[3D scene scripts]
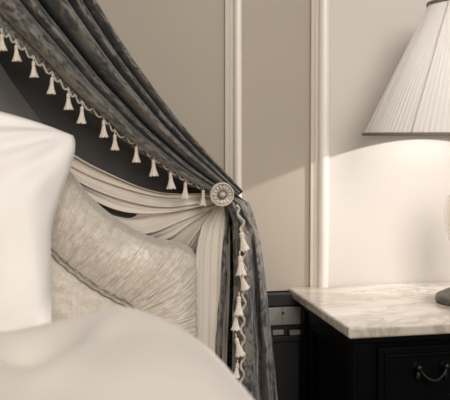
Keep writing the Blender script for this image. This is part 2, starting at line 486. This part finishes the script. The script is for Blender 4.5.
def gather(s, t):
    """ruching: narrow creases running across the border between soft puffs"""
    g = .45 * noise.noise(Vector((s * 60, t * 3.5, 4.2))) + .30 * noise.noise(Vector((s * 150, t * 7, 9.1)))
    for (c, lean, ta, tb, d, w, sd) in CREASES:
        if abs(s - c) > .05: continue
        x = (s - c - lean * (t - .5) - .004 * noise.noise(Vector((t * 3.5, sd, 0)))) / w
        if abs(x) > 3: continue
        g -= .62 * d * math.exp(-x * x) * sstep(ta - .12, ta + .05, t) * (1 - sstep(tb - .1, tb + .08, t))
    return g
def border_rows(mirror):
    rows = []
    for i in range(len(co)):
        row = []
        s = arc[i]
        for j in range(NTT + 9):
            if j <= NTT:
                t = j / NTT
                p = ci[i].lerp(co[i], t)
                bulge = .042 * math.sin(PI * min(1, .05 + t * .72)) ** .7 * (1 if t < .6 else 1 - .55 * ((t - .6) / .4) ** 2)
                g = gather(s, t) * .0070 * (math.sin(PI * (.12 + .8 * t)) ** .5)
                y = HY1 + .022 - bulge - g
                if t > .94:                      # scalloped outline where the gathers turn over the edge
                    p = p + (co[i] - ci[i]).normalized() * (gather(s, 1.) * .004)
                p = Vector((p.x, y, p.z))
            else:                                 # turn over the edge to the back
                k = (j - NTT) / 8
                e = (co[i] - ci[i]).normalized()
                p = co[i] + e * (gather(s, 1.) * .004 * (1 - k) + .012 * math.sin(PI * min(1, k * .6)) - .0)
                y0 = rows_last_y
                p = Vector((p.x, y0 + (HY0 - y0) * k, p.z))
            rows_last_y = y if j <= NTT else rows_last_y
            if mirror: p = Vector((2 * BXC - p.x, p.y, p.z))
            row.append(p)
        rows.append(row)
    return rows
hb = grid_mesh('headboard', border_rows(False) , M['ruched'], bed)
tag(hb, 'ruched fabric headboard border')
# left half of the border, and the flat back
left = grid_mesh('headboard_border', border_rows(True), M['ruched'], hb)
bm = bmesh.new()
ring = [bm.verts.new((p.x, HY0, p.z)) for p in co[::6]] + [bm.verts.new((2 * BXC - p.x, HY0, p.z)) for p in reversed(co[6::6])]
f = bm.faces.new(ring); bmesh.ops.triangulate(bm, faces=[f])
obj('headboard_back', bm, M['mattress'], hb, False)
# inner panel, softly padded with small wrinkles
bot = .40
def panel_rows():
    rows = []
    line = [Vector((2 * BXC - p.x, p.y, p.z)) for p in reversed(ci)] + ci[1:]
    # keep monotonic x
    xs = sorted({round(p.x, 5): p.z for p in line}.items())
    xr = ci[-1].x
    n = 260
    def top(x):
        best = bot + .02
        for a_, b_ in zip(line, line[1:]):
            if min(a_.x, b_.x) - 1e-6 <= x <= max(a_.x, b_.x) + 1e-6:
                w = 0 if abs(b_.x - a_.x) < 1e-7 else (x - a_.x) / (b_.x - a_.x)
                best = max(best, a_.z + (b_.z - a_.z) * w)
        return best
    x0 = 2 * BXC - xr
    for i in range(n + 1):
        x = x0 + (xr - x0) * i / n
        zt_ = top(x)
        row = []
        for j in range(61):
            t = j / 60; z = bot + (zt_ - bot) * t
            ex = min(x - x0, xr - x); ez = zt_ - z
            e = min(ex, ez)
            y = HY1 + .012 - .022 * (1 - math.exp(-e / .03)) - .0035 * fbm((x, 0, z), 22, 1.1) - .0022 * fbm((x, 0, z), 55, 4)
            row.append(Vector((x, y, z)))
        rows.append(row)
    return rows
grid_mesh('inner_panel', panel_rows(), M['ruched'], hb)
# rope piping (two twisted cords)
full = [Vector((2 * BXC - p.x, p.y, p.z)) for p in reversed(ci)] + ci[1:]
pp = catmull([Vector((p.x, HY1 + .004, p.z)) for p in full[::5]], 900)
bm = bmesh.new()
tube(bm, pp, .0039, 10, twist=.55)
tube(bm, [p + Vector((.0045, .002, .0075)) for p in pp], .0031, 10, twist=.55)
tag(obj('piping', bm, M['piping'], hb), 'dark grey rope piping')
bm = bmesh.new(); box(bm, -1.43, .26, -2.0, -.150, .06, .36); bevel(obj('bed_base', bm, M['panel_dark'], bed, False), .02)
bm = bmesh.new(); box(bm, -1.44, .27, -2.0, -.20, .362, .60); bevel(obj('mattress', bm, M['mattress'], bed, False), .05, 5)
for x in (-1.36, .17):
    for y in (-1.95, -.22):
        bm = bmesh.new(); lathe(bm, [(.025, 0), (.03, .06)], (x, y, 0), 20); obj('foot', bm, M['dark_wood'], bed)

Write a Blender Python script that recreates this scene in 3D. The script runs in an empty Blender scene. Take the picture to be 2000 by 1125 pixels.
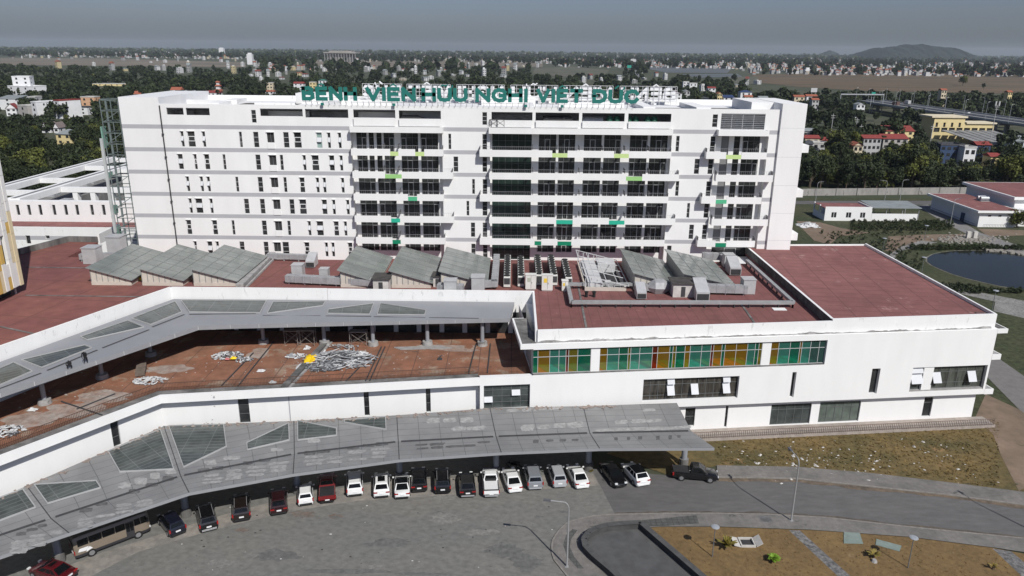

Task instructions: Without the pictures, extract every entry verbatim.

Worked answer:
Keep writing the Blender script for this image. This is part 2, starting at line 486. This part finishes the script. The script is for Blender 4.5.
def gather(s, t):
    """ruching: narrow creases running across the border between soft puffs"""
    g = .45 * noise.noise(Vector((s * 60, t * 3.5, 4.2))) + .30 * noise.noise(Vector((s * 150, t * 7, 9.1)))
    for (c, lean, ta, tb, d, w, sd) in CREASES:
        if abs(s - c) > .05: continue
        x = (s - c - lean * (t - .5) - .004 * noise.noise(Vector((t * 3.5, sd, 0)))) / w
        if abs(x) > 3: continue
        g -= .62 * d * math.exp(-x * x) * sstep(ta - .12, ta + .05, t) * (1 - sstep(tb - .1, tb + .08, t))
    return g
def border_rows(mirror):
    rows = []
    for i in range(len(co)):
        row = []
        s = arc[i]
        for j in range(NTT + 9):
            if j <= NTT:
                t = j / NTT
                p = ci[i].lerp(co[i], t)
                bulge = .042 * math.sin(PI * min(1, .05 + t * .72)) ** .7 * (1 if t < .6 else 1 - .55 * ((t - .6) / .4) ** 2)
                g = gather(s, t) * .0070 * (math.sin(PI * (.12 + .8 * t)) ** .5)
                y = HY1 + .022 - bulge - g
                if t > .94:                      # scalloped outline where the gathers turn over the edge
                    p = p + (co[i] - ci[i]).normalized() * (gather(s, 1.) * .004)
                p = Vector((p.x, y, p.z))
            else:                                 # turn over the edge to the back
                k = (j - NTT) / 8
                e = (co[i] - ci[i]).normalized()
                p = co[i] + e * (gather(s, 1.) * .004 * (1 - k) + .012 * math.sin(PI * min(1, k * .6)) - .0)
                y0 = rows_last_y
                p = Vector((p.x, y0 + (HY0 - y0) * k, p.z))
            rows_last_y = y if j <= NTT else rows_last_y
            if mirror: p = Vector((2 * BXC - p.x, p.y, p.z))
            row.append(p)
        rows.append(row)
    return rows
hb = grid_mesh('headboard', border_rows(False) , M['ruched'], bed)
tag(hb, 'ruched fabric headboard border')
# left half of the border, and the flat back
left = grid_mesh('headboard_border', border_rows(True), M['ruched'], hb)
bm = bmesh.new()
ring = [bm.verts.new((p.x, HY0, p.z)) for p in co[::6]] + [bm.verts.new((2 * BXC - p.x, HY0, p.z)) for p in reversed(co[6::6])]
f = bm.faces.new(ring); bmesh.ops.triangulate(bm, faces=[f])
obj('headboard_back', bm, M['mattress'], hb, False)
# inner panel, softly padded with small wrinkles
bot = .40
def panel_rows():
    rows = []
    line = [Vector((2 * BXC - p.x, p.y, p.z)) for p in reversed(ci)] + ci[1:]
    # keep monotonic x
    xs = sorted({round(p.x, 5): p.z for p in line}.items())
    xr = ci[-1].x
    n = 260
    def top(x):
        best = bot + .02
        for a_, b_ in zip(line, line[1:]):
            if min(a_.x, b_.x) - 1e-6 <= x <= max(a_.x, b_.x) + 1e-6:
                w = 0 if abs(b_.x - a_.x) < 1e-7 else (x - a_.x) / (b_.x - a_.x)
                best = max(best, a_.z + (b_.z - a_.z) * w)
        return best
    x0 = 2 * BXC - xr
    for i in range(n + 1):
        x = x0 + (xr - x0) * i / n
        zt_ = top(x)
        row = []
        for j in range(61):
            t = j / 60; z = bot + (zt_ - bot) * t
            ex = min(x - x0, xr - x); ez = zt_ - z
            e = min(ex, ez)
            y = HY1 + .012 - .022 * (1 - math.exp(-e / .03)) - .0035 * fbm((x, 0, z), 22, 1.1) - .0022 * fbm((x, 0, z), 55, 4)
            row.append(Vector((x, y, z)))
        rows.append(row)
    return rows
grid_mesh('inner_panel', panel_rows(), M['ruched'], hb)
# rope piping (two twisted cords)
full = [Vector((2 * BXC - p.x, p.y, p.z)) for p in reversed(ci)] + ci[1:]
pp = catmull([Vector((p.x, HY1 + .004, p.z)) for p in full[::5]], 900)
bm = bmesh.new()
tube(bm, pp, .0039, 10, twist=.55)
tube(bm, [p + Vector((.0045, .002, .0075)) for p in pp], .0031, 10, twist=.55)
tag(obj('piping', bm, M['piping'], hb), 'dark grey rope piping')
bm = bmesh.new(); box(bm, -1.43, .26, -2.0, -.150, .06, .36); bevel(obj('bed_base', bm, M['panel_dark'], bed, False), .02)
bm = bmesh.new(); box(bm, -1.44, .27, -2.0, -.20, .362, .60); bevel(obj('mattress', bm, M['mattress'], bed, False), .05, 5)
for x in (-1.36, .17):
    for y in (-1.95, -.22):
        bm = bmesh.new(); lathe(bm, [(.025, 0), (.03, .06)], (x, y, 0), 20); obj('foot', bm, M['dark_wood'], bed)

Write a Blender Python script that recreates this scene in 3D. The script runs in an empty Blender scene. Take the picture to be 2000 by 1125 pixels.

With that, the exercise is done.